Apple

Perspective: Soft rain and apple cores – Northern Public Radio (WNIJ)


When I was a kid, I lived next door to an elderly lady named Mrs. Smith. She and I would sit on the front porch together. She liked to put empty coffee cans outside and listen to the sound of plopping rain as the water hit the bottom of the cans. This particular sound soothed her, and it soothed me too. I was only six years old, but listening to that soft rain fall into the bottom of those Folgers cans seemed the most exciting and glamorous thing in the world.

 

That’s the way it is. When you’re a kid, you have a very low threshold of excitement. Years later, when my son was about four years old, he found a rotten apple core underneath the couch, and he came and presented it to me as though it were the most interesting thing in the world, a simple and putrid thing, but to him, it was extremely glamorous. That’s the way it is.

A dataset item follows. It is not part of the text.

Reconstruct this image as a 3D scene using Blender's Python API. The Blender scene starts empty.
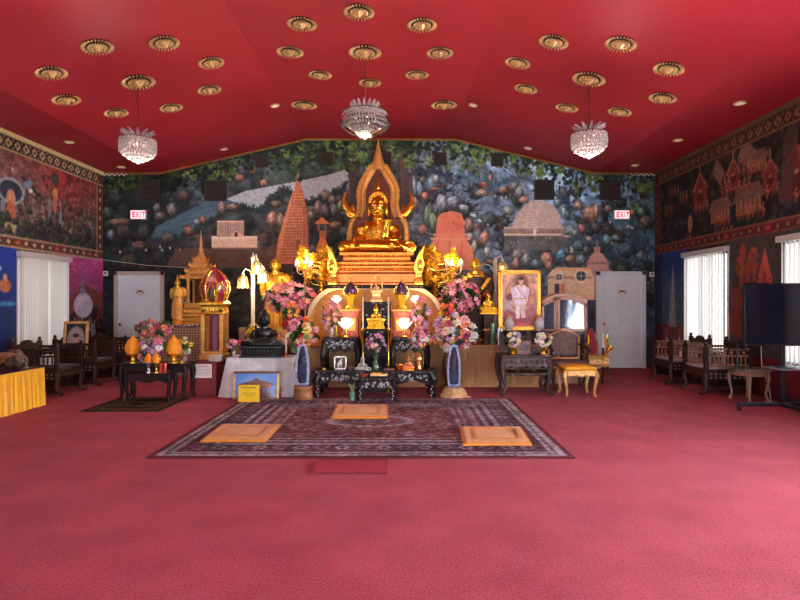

When you’re a kid, you see a kind of exotic in the world that you miss when you’re an adult.

 

Thomas Hood, the poet, said it best:

I remember.

I remember the fir trees dark and high.

I used to think their slender tops were close against the sky.

It was a childish fantasy,

But now it is little joy to think I’m farther off from heaven than when I was a boy.

 

This is Tom McBride, and that’s my perspective.